#### Your goal
Would you transcribe the whole listing exactly, minus its pictures?
================================
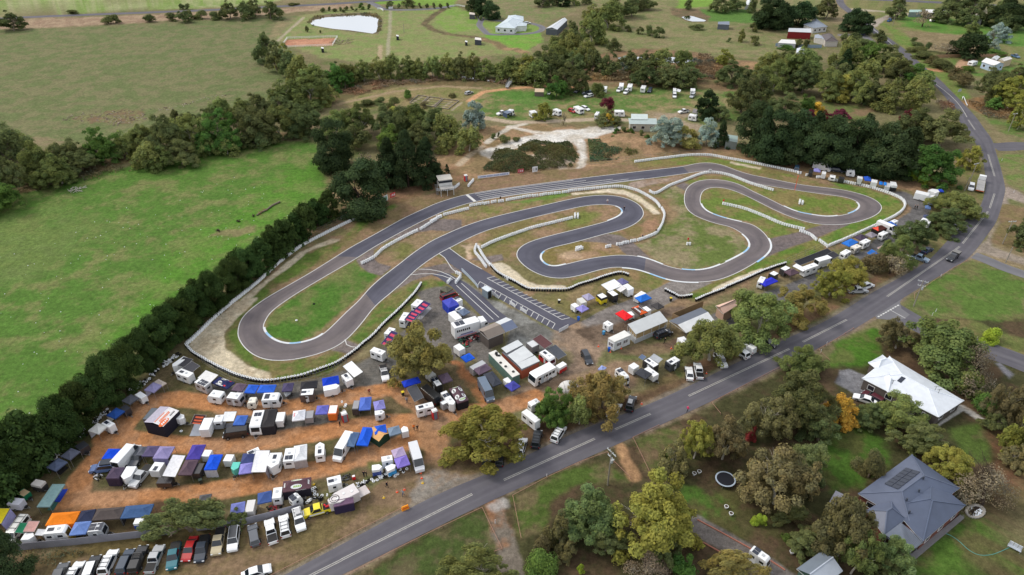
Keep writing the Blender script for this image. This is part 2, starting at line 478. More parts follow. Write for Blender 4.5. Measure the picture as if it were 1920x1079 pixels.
path('s',[130,950,150,900,190,850,230,800],5.0,ORG,ORG2,.6,.6)
path('s',[130,950,150,900,190,850,230,800,270,760,310,748,380,752,440,765,540,764,660,742,740,728,790,760,820,790],4.7,ORG,ORG2,.5,.5)
path('s',[200,820,240,824,300,832,400,838,480,832,600,812,700,795,800,788,860,775,930,768,1000,745],4.7,ORG,ORG2,.5,.5)
path('s',[135,945,200,940,300,935,400,922,500,902,600,880,700,852,780,822,815,790],4.7,ORG,ORG2,.5,.5)
area('s',[770,730,800,740,850,790,840,850,860,890,800,905,790,850,770,800],(156,118,86),(140,112,88),1,1.5)
area('s',[-60,1010,60,960,140,955,200,962,250,950,330,945,300,990,180,1010,40,1030,-60,1060],(84,66,50),(96,84,60),1,1.5)
area('s',[-80,1090,30,1040,180,1020,420,975,570,945,660,935,760,880,860,860,960,830,1060,790,1200,730,1260,700,1290,735,1085,808,940,878,815,930,640,1022,520,1086,380,1160,-80,1200],(124,104,82),(106,94,64),.8,1.2)
area('s',[30,1040,180,1020,420,975,440,990,330,1025,100,1060],(86,76,52),(100,88,56),1,1.5)
area('s',[850,830,990,790,1080,770,1180,745,1290,705,1300,720,1180,765,1080,805,960,850,870,880],LIT,LIT2,1,1.2)
area('s',[1270,690,1330,670,1420,650,1480,600,1560,545,1700,495,1760,450,1790,430,1770,460,1640,540,1480,628,1300,715],(118,92,72),(110,100,66),.8,1.2)
area('s',[690,870,760,850,770,860,700,890],(92,104,56),None,1,1.5,.8)
area('s',[800,880,860,890,900,900,815,932,760,955],(132,126,118),(140,116,92),.8,1.2)
path('s',[400,1152,520,1089,640,1025,814,932,943,878,1085,810,1220,760,1399,674,1484,633,1554,602,1640,548,1729,500],2.2,(122,114,104),None,.6,.6,.8)
path('s',[440,1177,700,1047,880,957,1000,902,1150,835,1290,772,1465,687,1550,643,1610,611,1697,555,1770,511,1818,481],2.2,(128,112,100),None,.6,.6,.8)
area('s',[1818,484,1846,456,1866,420,1890,400,1890,410,1860,440,1858,462,1930,486,1930,500,1840,474],(150,138,126),(134,124,112),.8,1)
area('s',[1735,465,1775,432,1800,425,1790,450,1760,478],(138,122,104),None,.8,1)
area('s',[1870,405,1882,362,1884,345,1930,370,1930,384,1890,372,1886,385],(146,134,124),None,.8,1)
area('s',[1700,560,1770,516,1820,486,1930,520,1930,660,1860,640,1760,600],(84,108,50),(104,104,66),1,1.5,1,(-.04,.13))
area('s',[1862,290,1930,290,1930,364,1888,345,1878,320],(98,118,60),(116,112,76),1,1)
area('s',[1880,385,1930,390,1930,480,1862,455,1864,430],(112,102,68),(124,104,80),1,1.5)
area('s',[1760,480,1700,420,1740,350,1840,300,1846,360,1830,395,1795,425],(116,106,74),(104,106,62),1,1.5)
path('s',[1694,366,1712,378,1726,392,1722,404,1704,414,1664,452,1640,474,1596,500,1556,516,1500,540,1440,562,1390,585,1340,604],5.5,(108,106,106),(96,94,94),.5,.5)
path('h',[900,280,1050,310,1230,330],8,(158,128,100),(136,112,88),1,1)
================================
#### Solution
Keep writing the Blender script for this image. This is part 2, starting at line 478. More parts follow. Write for Blender 4.5. Measure the picture as if it were 1920x1079 pixels.
path('s',[130,950,150,900,190,850,230,800],5.0,ORG,ORG2,.6,.6)
path('s',[130,950,150,900,190,850,230,800,270,760,310,748,380,752,440,765,540,764,660,742,740,728,790,760,820,790],4.7,ORG,ORG2,.5,.5)
path('s',[200,820,240,824,300,832,400,838,480,832,600,812,700,795,800,788,860,775,930,768,1000,745],4.7,ORG,ORG2,.5,.5)
path('s',[135,945,200,940,300,935,400,922,500,902,600,880,700,852,780,822,815,790],4.7,ORG,ORG2,.5,.5)
area('s',[770,730,800,740,850,790,840,850,860,890,800,905,790,850,770,800],(156,118,86),(140,112,88),1,1.5)
area('s',[-60,1010,60,960,140,955,200,962,250,950,330,945,300,990,180,1010,40,1030,-60,1060],(84,66,50),(96,84,60),1,1.5)
area('s',[-80,1090,30,1040,180,1020,420,975,570,945,660,935,760,880,860,860,960,830,1060,790,1200,730,1260,700,1290,735,1085,808,940,878,815,930,640,1022,520,1086,380,1160,-80,1200],(124,104,82),(106,94,64),.8,1.2)
area('s',[30,1040,180,1020,420,975,440,990,330,1025,100,1060],(86,76,52),(100,88,56),1,1.5)
area('s',[850,830,990,790,1080,770,1180,745,1290,705,1300,720,1180,765,1080,805,960,850,870,880],LIT,LIT2,1,1.2)
area('s',[1270,690,1330,670,1420,650,1480,600,1560,545,1700,495,1760,450,1790,430,1770,460,1640,540,1480,628,1300,715],(118,92,72),(110,100,66),.8,1.2)
area('s',[690,870,760,850,770,860,700,890],(92,104,56),None,1,1.5,.8)
area('s',[800,880,860,890,900,900,815,932,760,955],(132,126,118),(140,116,92),.8,1.2)
path('s',[400,1152,520,1089,640,1025,814,932,943,878,1085,810,1220,760,1399,674,1484,633,1554,602,1640,548,1729,500],2.2,(122,114,104),None,.6,.6,.8)
path('s',[440,1177,700,1047,880,957,1000,902,1150,835,1290,772,1465,687,1550,643,1610,611,1697,555,1770,511,1818,481],2.2,(128,112,100),None,.6,.6,.8)
area('s',[1818,484,1846,456,1866,420,1890,400,1890,410,1860,440,1858,462,1930,486,1930,500,1840,474],(150,138,126),(134,124,112),.8,1)
area('s',[1735,465,1775,432,1800,425,1790,450,1760,478],(138,122,104),None,.8,1)
area('s',[1870,405,1882,362,1884,345,1930,370,1930,384,1890,372,1886,385],(146,134,124),None,.8,1)
area('s',[1700,560,1770,516,1820,486,1930,520,1930,660,1860,640,1760,600],(84,108,50),(104,104,66),1,1.5,1,(-.04,.13))
area('s',[1862,290,1930,290,1930,364,1888,345,1878,320],(98,118,60),(116,112,76),1,1)
area('s',[1880,385,1930,390,1930,480,1862,455,1864,430],(112,102,68),(124,104,80),1,1.5)
area('s',[1760,480,1700,420,1740,350,1840,300,1846,360,1830,395,1795,425],(116,106,74),(104,106,62),1,1.5)
path('s',[1694,366,1712,378,1726,392,1722,404,1704,414,1664,452,1640,474,1596,500,1556,516,1500,540,1440,562,1390,585,1340,604],5.5,(108,106,106),(96,94,94),.5,.5)
path('h',[900,280,1050,310,1230,330],8,(158,128,100),(136,112,88),1,1)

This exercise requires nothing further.